As a legion of thirtysomething designers assumes seniority, expressions of a new generation’s formative influences keep coming out of the woodwork. Gibo by Julie Verhoeven, an Italian line designed and presented in London, is one example of the struggle to transform the costume offenses of the 1980s into a new wave of style. Verhoeven, a noted illustrator who contributed to Marc Jacobs’s Fall 2002 collection for Louis Vuitton, is in the vanguard of girls whose first sensations of glamour were had to the strains of Dallas, while their mommies donned colored pumps and adjusted their shoulder pads for an evening out.

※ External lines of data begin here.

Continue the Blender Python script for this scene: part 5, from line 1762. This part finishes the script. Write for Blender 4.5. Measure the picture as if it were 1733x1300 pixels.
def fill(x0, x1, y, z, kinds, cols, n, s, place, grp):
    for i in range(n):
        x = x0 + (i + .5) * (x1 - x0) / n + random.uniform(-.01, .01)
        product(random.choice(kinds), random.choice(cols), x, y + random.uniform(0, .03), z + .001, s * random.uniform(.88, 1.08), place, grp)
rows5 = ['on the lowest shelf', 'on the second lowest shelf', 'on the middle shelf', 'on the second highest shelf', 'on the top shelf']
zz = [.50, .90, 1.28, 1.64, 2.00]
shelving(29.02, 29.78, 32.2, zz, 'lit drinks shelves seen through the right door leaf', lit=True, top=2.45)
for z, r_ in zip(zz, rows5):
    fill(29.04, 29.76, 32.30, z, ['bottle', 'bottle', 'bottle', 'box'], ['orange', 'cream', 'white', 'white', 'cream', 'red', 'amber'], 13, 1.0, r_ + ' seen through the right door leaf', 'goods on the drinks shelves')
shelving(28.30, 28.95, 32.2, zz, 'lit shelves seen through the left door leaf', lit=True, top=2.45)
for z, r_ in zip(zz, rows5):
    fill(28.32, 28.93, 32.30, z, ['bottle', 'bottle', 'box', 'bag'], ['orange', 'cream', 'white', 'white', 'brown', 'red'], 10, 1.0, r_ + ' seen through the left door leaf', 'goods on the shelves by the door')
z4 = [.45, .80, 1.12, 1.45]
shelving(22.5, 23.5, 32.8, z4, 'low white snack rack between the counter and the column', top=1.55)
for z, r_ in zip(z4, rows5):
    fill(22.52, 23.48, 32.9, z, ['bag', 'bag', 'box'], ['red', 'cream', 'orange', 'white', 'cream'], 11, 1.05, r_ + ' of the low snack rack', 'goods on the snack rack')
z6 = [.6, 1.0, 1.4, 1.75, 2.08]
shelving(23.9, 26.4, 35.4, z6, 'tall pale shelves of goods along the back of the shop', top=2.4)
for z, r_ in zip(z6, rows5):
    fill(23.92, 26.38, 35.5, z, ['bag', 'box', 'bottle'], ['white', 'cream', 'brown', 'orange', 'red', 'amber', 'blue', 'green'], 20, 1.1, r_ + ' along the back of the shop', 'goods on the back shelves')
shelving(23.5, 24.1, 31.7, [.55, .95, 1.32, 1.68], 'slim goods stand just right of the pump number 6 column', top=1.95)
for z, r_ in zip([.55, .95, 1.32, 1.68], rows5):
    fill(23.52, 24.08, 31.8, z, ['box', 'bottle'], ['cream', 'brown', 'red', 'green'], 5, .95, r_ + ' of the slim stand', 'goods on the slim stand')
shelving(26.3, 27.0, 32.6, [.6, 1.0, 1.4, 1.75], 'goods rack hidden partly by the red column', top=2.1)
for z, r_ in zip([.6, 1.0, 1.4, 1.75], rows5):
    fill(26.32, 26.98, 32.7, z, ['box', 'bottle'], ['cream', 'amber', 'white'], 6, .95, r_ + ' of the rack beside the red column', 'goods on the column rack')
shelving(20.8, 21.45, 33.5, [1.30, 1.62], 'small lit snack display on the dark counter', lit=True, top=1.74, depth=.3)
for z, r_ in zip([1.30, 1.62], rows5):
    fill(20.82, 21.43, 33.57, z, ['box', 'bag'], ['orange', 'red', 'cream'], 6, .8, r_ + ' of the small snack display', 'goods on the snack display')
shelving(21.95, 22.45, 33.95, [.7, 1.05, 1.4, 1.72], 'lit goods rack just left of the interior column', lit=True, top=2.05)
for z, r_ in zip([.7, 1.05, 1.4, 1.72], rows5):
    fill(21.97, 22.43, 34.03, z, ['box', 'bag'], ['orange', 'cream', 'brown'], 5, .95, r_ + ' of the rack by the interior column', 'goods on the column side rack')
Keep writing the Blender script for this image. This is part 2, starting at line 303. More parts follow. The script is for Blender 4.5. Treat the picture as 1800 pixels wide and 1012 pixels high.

In this debut collection, Verhoeven showed wide-collar two-tone coats, shirred and draped purple slink dresses, lots of leaf-shape cuts, plenty of novelty buttons, quilted satin, sproutings of lace, and giant excrescences of junk jewelry. Was it ugly? Yes—but, arguably, not ugly enough. Things seemed to be complicated by the need to provide a semblance of commercial sanity in the collection—hence the skinny black pants that kept turning up and the drabness of the color palette. If Verhoeven had run amok with nasty ’80s color clashes and had had full-on ironic fun with the tacky exuberance of the time, she might have ended up with something so bad it was good. Instead it just came off as rather sad.